Dataset Folder Contents

Each dataset folder contains:

• train.parquet / test.parquet: training and test splits
• meta.json: dataset metadata (series IDs, lags, features, forecast horizon, frequency)
• config_global.py and/or config_local.py: hyperparameters for each experiment type
• dataset_source.txt: original data source reference

Datasets used for the global Hyper-Tree-ETS experiments (auselectricity, m3_yearly, tourism_monthly) additionally provide:

• train_padded.parquet / test_padded.parquet: back-appended series with uniform length
• meta_ets.json: ETS-specific metadata including the mask column for valid observations

Data availability

All datasets used in this paper are publicly available and are included directly in the replication kit under experiments/datasets/ as pre-processed train.parquet / test.parquet files.

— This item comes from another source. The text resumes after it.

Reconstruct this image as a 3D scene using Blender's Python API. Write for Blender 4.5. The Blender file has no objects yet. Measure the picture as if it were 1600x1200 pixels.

No dataset requires registration, payment, or NDA access. Upstream sources and citations are documented per dataset in dataset_source.txt. To run the experiments, one does not need to download any additional data to run the reproducibility check. The {train,test}.parquet and {train,test}_padded.parquet files in each experiments/datasets/<name>/ folder are produced by one-time preprocessing from the upstream raw sources cited in each dataset_source.txt.

Models Compared

Hyper-Tree models:

• Hyper-Tree-AR: Autoregressive model with tree-learned, time-varying AR(p) parameters
• Hyper-TreeNet-AR: Hybrid GBDT encoder + MLP decoder for AR(p) parameters
• Hyper-Tree-ETS: Exponential smoothing with tree-learned parameters

Tree-based baselines:

• LightGBM: Standard LightGBM
• LightGBM-AR: LightGBM with autoregressive lag features
• LightGBM-STL: LightGBM on STL residuals (local only)

Deep learning baselines:

• DeepAR: Autoregressive RNN
• TFT: Temporal Fusion Transformer
• Chronos: Pre-trained foundation model (chronos-t5-base)

Classical baselines:

• AutoARIMA / AutoARIMA-X (local only): ARIMA with automatic (p,d,q) selection; the -X variant adds features.
• AR(p) / AR(p)-X (local only): fixed-order ARIMA(p, 0, 0); the -X variant adds features.
• AutoETS (local only): Automatic Exponential Smoothing (used as MASE reference).

Contact

For questions about reproducing the results, please open an issue on the project's GitHub repository.

License

Code in this repository is released under the Apache License 2.0 with Commons Clause License Condition v1.0. See the LICENSE file at the repository root.